The retired striker further clarified that "it's just human nature" for players on teams as successful as the four-time World Cup-winning USWNT to "become complacent." But she stressed her belief that "you have to constantly keep elevating, and you have to constantly keep playing and performing as if you haven't achieved anything" in order to continue thriving in any competitive space — including international women's soccer.

Lloyd then claimed that she wasn't the only member of the USWNT who felt that the team's drive to win had subsided.

"I was in the situation feeling that way, and several other [players] — if not, the entire squad — felt the same way that the culture was not good," she said. "The culture was not good at training sessions. The culture was not good when we'd leave the training field, in our meal rooms, out together."

"We weren't a team, and teams win championships," she added.

Lloyd blames that lack of cohesion for the USWNT's less-than-perfect finish at the 2020 Tokyo Olympics.
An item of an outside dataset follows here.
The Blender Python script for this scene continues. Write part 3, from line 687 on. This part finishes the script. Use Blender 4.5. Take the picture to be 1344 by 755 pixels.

The national team still walked away with bronze — an objectively successful result, but a disappointment for a team that was fresh off of winning the 2019 World Cup and has never in its history been ranked lower than second in the world.

"If anyone has watched the bronze medal game and the Tokyo Olympics, everybody could see that we were disjointed," Lloyd said. "We had some of the best players out there. Talent-wise, on paper, we should have won, and we should have went in there, and we should have thrashed teams, but we didn't because we weren't a team. And because we didn't have the culture of what has made this team so successful over the years.

"If we continue to go in the direction of where we were at, the team won't win anything," she warned.

But the former captain is optimistic that the younger USWNT players have what it takes to turn it around. While watching the national team's most recent games against Czech Republic, New Zealand, and Iceland during the 2022 SheBelieves Cup, Lloyd said she "saw that hunger back" that she feels the team has been lacking.

"I saw that drive. I saw glimpses of that, and that's what we need," Lloyd added. "That's the duty of these younger players, if they're going to continue to play for this team, is they have to continue to keep sharing that culture and bridging the next several generations with it."